Key areas the Boks need to brush up on

12 November 2017 - 14:17 By Liam Del Carme
Springbok hooker  Bongi Mbonambi's misery reflects the feelings of South African  fans after  the All Blacks demolished the Boks  57-0 yesterday -  South Africa's worst defeat  in  111 years of playing rugby.
Springbok hooker Bongi Mbonambi's misery reflects the feelings of South African fans after the All Blacks demolished the Boks 57-0 yesterday - South Africa's worst defeat in 111 years of playing rugby.
Image: Reuters

The Springboks fell short in several key areas in their record 38-3 defeat to Ireland at the Aviva Stadium on Saturday.

In turning around his team’s flagging fortunes coach Allister Coetzee and his management group will have to find quick solutions‚ but there are areas which will require time to remedy.

1) Tactical naivety

This is one where the brains trust have to share culpability.

On Saturday it seemed one team fastidiously kept to their script while the other committed theirs to the wind.

“I have to give credit to Ireland‚” Coetzee said generously.

“I thought tactically they played very well.

"We lacked patience in our plan‚ in our kicking game‚” he added about his team’s at times infuriating habit of handing the opposition easy possession.

2) Leadership (on field)

He may lead by example but captain Eben Etzebeth has failed to rouse his players when they’ve had their backs to the wall.

As one of his goals on this tour the coach has emphasised the need to win close games.

That requires cool leadership and composure.

The Boks aren’t winning close games‚ in fact‚ in some they drift rudderless as they are buffeted by inspired opposition.

Etzebeth is naturally taciturn which perhaps explains why the traditional Captain’s press conference on the eve of a game is no longer part of the team’s commitments to the media.

“It was a tough day‚” admitted Etzebeth after the defeat.

“Definitely not what any of us wanted. We have no excuses and have to rectify this‚ the players and management come Monday… to make new plans for next week.”

3) The scrum

The rigidity of the Bok scrum had not been tested by the time tighthead prop Coenie Oosthuizen departed the scene in the second minute against Ireland.

The highly promising Wilco Louw was pressed into action much earlier than anticipated but he soon discovered international rugby‚ particularly his area of expertise‚ is a school of hard knocks.

In mitigation‚ the fit again Cian Healy‚ Rory Best and Tadgh Furlong gives Ireland a hard edge upfront.

“For me the big thing was the scrum‚ the set piece‚ the pressure was there and the breakdown as well. We’ve got to improve scrum time‚” sighed Coetzee.

4) The breakdown

While the backrow trio of Siya Kolosi‚ Pieter-Steph du Toit and Louw at No8 served its purpose against the All Black‚ Coetzee may have to review the mix.

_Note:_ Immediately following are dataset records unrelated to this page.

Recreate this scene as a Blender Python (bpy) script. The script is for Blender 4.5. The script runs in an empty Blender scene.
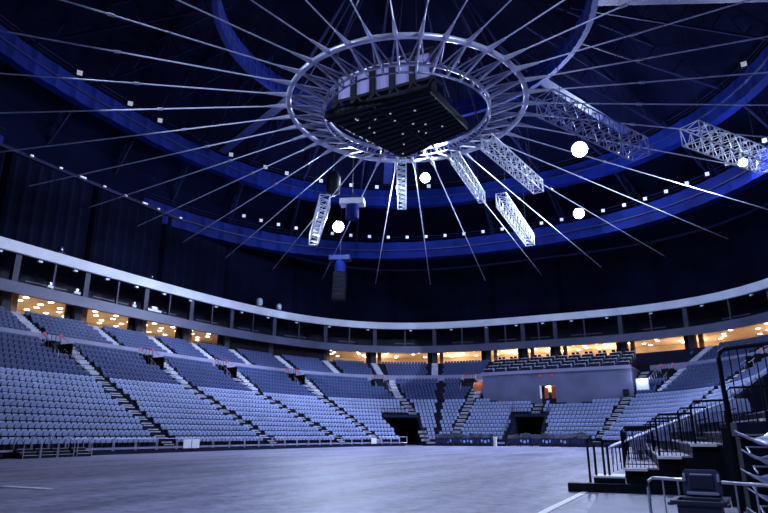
import bpy, math, random
import numpy as np
from mathutils import Vector, Matrix
random.seed(7)
PI = math.pi
scene = bpy.context.scene
col = scene.collection

# ------------------------------------------------------------------ camera, world, exposure
# bowl frame: X across the hall, Y along its long axis, origin at the centre of the floor, metres
YAW = 0.46
cd = bpy.data.cameras.new('camera'); cam = bpy.data.objects.new('camera', cd); col.objects.link(cam)
cam.location = (22.885, -47.48, 1.6)
cam.rotation_euler = (PI/2 + math.atan(177.8/600), 0, YAW)
cd.sensor_width = 36; cd.lens = 600/768*36; cd.clip_end = 400
scene.camera = cam
wd = bpy.data.worlds.new('world'); scene.world = wd; wd.use_nodes = True
wd.node_tree.nodes['Background'].inputs[0].default_value = (0.10, 0.14, 0.45, 1)
wd.node_tree.nodes['Background'].inputs[1].default_value = 0.01
scene.view_settings.view_transform = 'Standard'; scene.view_settings.look = 'None'
scene.view_settings.gamma = 1; scene.view_settings.use_curve_mapping = False
scene.view_settings.exposure = 0.2

def lamp(name, kind, loc, energy, color, target=None, size=1.0, spot=1.2, sy=None, blend=0.6):
    d = bpy.data.lights.new(name, kind); o = bpy.data.objects.new(name, d); col.objects.link(o)
    d.energy = energy; d.color = color; o.location = loc
    if kind == 'AREA':
        d.size = size
        if sy: d.shape = 'RECTANGLE'; d.size_y = sy
    elif kind == 'SPOT':
        d.spot_size = spot; d.spot_blend = blend; d.shadow_soft_size = size
    else: d.shadow_soft_size = size
    if target is not None:
        o.rotation_euler = (Vector(target)-Vector(loc)).to_track_quat('-Z', 'Y').to_euler()
    return o
COOL = (0.56, 0.68, 1.0); BLUE = (0.10, 0.18, 1.0); WARM = (1.0, 0.77, 0.54)
# house floods on the roof ring aimed into the bowl, and one added fill
HOUSE_AND_FILL = [((-26, 30, 34), (-22, -2, 2), 14000), ((9, 44, 34), (-28, 10, 4), 16000), ((31, 33, 34), (-10, 44, 4), 15000),
         ((-10, -30, 40), (2, 46, 4), 15000), ((25, -20, 36), (-24, 22, 5), 14000), ((-2, 10, 28), (8, 4, 0), 9000),
         ((-24, -20, 36), (20, 34, 6), 11000), ((10, -34, 36), (22, -24, 0), 16000), ((14, -56, 17), (23, -34, 0), 6000)]  # last entry: unseen fill lamp added behind the camera for the foreground
for i, (p, t, e) in enumerate(HOUSE_AND_FILL):
    lamp('house_and_fill_light', 'SPOT', p, e*1.08, COOL, t, size=0.9, spot=1.45, blend=0.9)
lamp('house_spotlight', 'SPOT', (4, 6, 33), 60000, COOL, (-31, 47, 18.5), size=0.35, spot=0.50, blend=0.12)
# ------------------------------------------------------------------ materials
def mat(name, c, rough=0.6, metal=0.0, var=0.25, scale=3.0, emit=None, es=1.0, spec=0.4, bump=0.0):
    m = bpy.data.materials.new(name); m.use_nodes = True; nt = m.node_tree; b = nt.nodes['Principled BSDF']
    b.inputs['Roughness'].default_value = rough; b.inputs['Metallic'].default_value = metal
    b.inputs['Specular IOR Level'].default_value = spec
    if emit:
        b.inputs['Emission Color'].default_value = (*emit, 1); b.inputs['Emission Strength'].default_value = es
    if var:
        tc = nt.nodes.new('ShaderNodeTexCoord'); n = nt.nodes.new('ShaderNodeTexNoise'); r = nt.nodes.new('ShaderNodeValToRGB')
        n.inputs['Scale'].default_value = scale; n.inputs['Detail'].default_value = 5
        nt.links.new(tc.outputs['Object'], n.inputs['Vector']); nt.links.new(n.outputs['Fac'], r.inputs['Fac'])
        r.color_ramp.elements[0].position = 0.3; r.color_ramp.elements[1].position = 0.7
        r.color_ramp.elements[0].color = (*[x*(1-var) for x in c], 1); r.color_ramp.elements[1].color = (*[min(1, x*(1+var)) for x in c], 1)
        nt.links.new(r.outputs['Color'], b.inputs['Base Color'])
        if bump:
            bp = nt.nodes.new('ShaderNodeBump'); bp.inputs['Strength'].default_value = bump
            nt.links.new(n.outputs['Fac'], bp.inputs['Height']); nt.links.new(bp.outputs['Normal'], b.inputs['Normal'])
    else: b.inputs['Base Color'].default_value = (*c, 1)
    return m
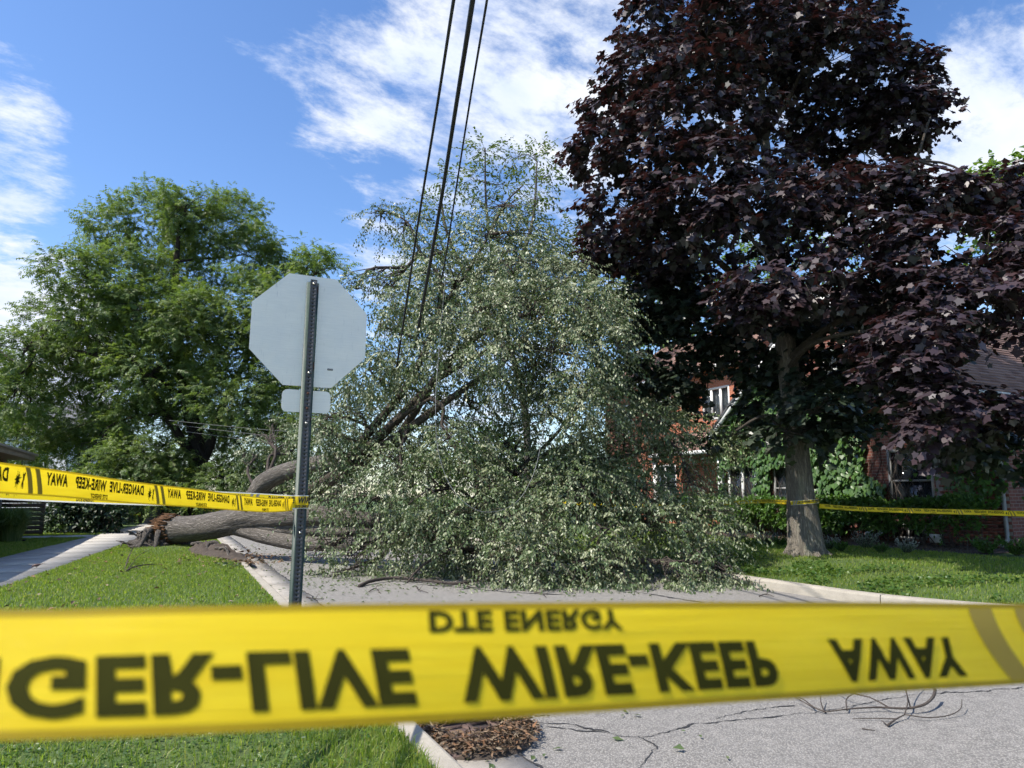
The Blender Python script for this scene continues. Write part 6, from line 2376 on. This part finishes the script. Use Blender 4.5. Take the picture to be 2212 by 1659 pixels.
def G(px, py, h=0.01, z=0.0):
    p = gp(px, py, z)
    p.z = z + h
    return p


twig_thing("fallen_branch", "long bare branch lying on the road in front of the fallen crown", [G(776, 1269, .02), G(800, 1262, .05), G(850, 1256, .06), G(920, 1260, .05), G(985, 1266, .04), G(1040, 1258, .06), G(1085, 1238, .12)], 0.032, 0.012,
           [[G(1040, 1258, .06), G(1060, 1235, .3), G(1090, 1215, .5)], [G(1060, 1250, .08), G(1080, 1262, .04), G(1120, 1270, .02), G(1150, 1272, .015)], [G(1020, 1262, .05), G(1030, 1245, .25), G(1070, 1225, .4)], [G(1000, 1265, .04), G(1020, 1272, .02), G(1040, 1268, .015)]])
twig_thing("fallen_branch", "curved dark twig on the near asphalt at the lower right", [G(1783, 1543, .015), G(1840, 1541, .03), G(1900, 1538, .03), G(1960, 1542, .035), G(1995, 1540, .05), G(2018, 1528, .07), G(2022, 1519, .09)][::-1], 0.011, 0.004,
           [[G(1783, 1543, .015), G(1750, 1534, .03), G(1715, 1520, .05)], [G(1920, 1538, .03), G(1880, 1526, .06), G(1830, 1520, .08), G(1790, 1504, .12), G(1740, 1498, .12), G(1690, 1512, .03)], [G(1968, 1541, .03), G(1958, 1520, .12), G(1962, 1500, .2), G(1975, 1484, .28)], [G(1783, 1543, .01), G(1776, 1535, .03), G(1772, 1520, .08)], [G(1760, 1536, .02), G(1735, 1520, .03), G(1712, 1510, .03)], [G(1830, 1541, .02), G(1830, 1530, .06), G(1850, 1522, .08)]])
twig_thing("fallen_branch", "short forked twig on the near asphalt beside the curved one", [G(1918, 1571, .012), G(1935, 1561, .02), G(1955, 1554, .03)], 0.008, 0.003,
           [[G(1918, 1571, .01), G(1905, 1563, .02)], [G(1955, 1554, .03), G(2000, 1557, .02), G(2050, 1552, .02), G(2076, 1545, .04), G(2080, 1534, .07)], [G(1940, 1560, .02), G(1880, 1557, .015), G(1842, 1556, .01)], [G(1955, 1554, .03), G(1962, 1540, .06), G(1960, 1520, .1)], [G(1862, 1576, .006), G(1890, 1580, .006)]])
twig_thing("fallen_branch", "bare dead branch lying on the left verge grass", [G(265, 1242, .03, .12), G(290, 1234, .08, .12), G(330, 1226, .06, .12), G(358, 1222, .02, .12)], 0.016, 0.006,
           [[G(268, 1240, .03, .12), G(278, 1220, .2, .12), G(300, 1202, .36, .12), G(318, 1194, .42, .12)], [G(275, 1238, .05, .12), G(300, 1222, .2, .12), G(325, 1214, .25, .12)], [G(290, 1234, .08, .12), G(318, 1238, .03, .12), G(335, 1236, .02, .12)], [G(272, 1234, .1, .12), G(285, 1212, .28, .12), G(305, 1196, .38, .12)]])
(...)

It didn’t help that hooker Malcolm Marx didn’t apply a strong hand in that area again. To be fair CJ Stander and Co were having a field day.

“The big difference was the detail at the breakdown‚” coach Coetzee said.

“They were really clever. Rory Best was good on the ground.

"The tackler made it difficult for our first arriving player to get there.

"By that I’m not saying it was done illegally but it was a challenge for us. We need to be better next time.”

5) Poor discipline

Scrum and breakdown penalties quickly mounted and the Boks were forced to play catch-up.

“The scoreboard pressure caught up with us‚” Coetzee said.

“Their second try only came in the 71 minute.

"We got to 14-3 and then conceded another penalty through ill discipline.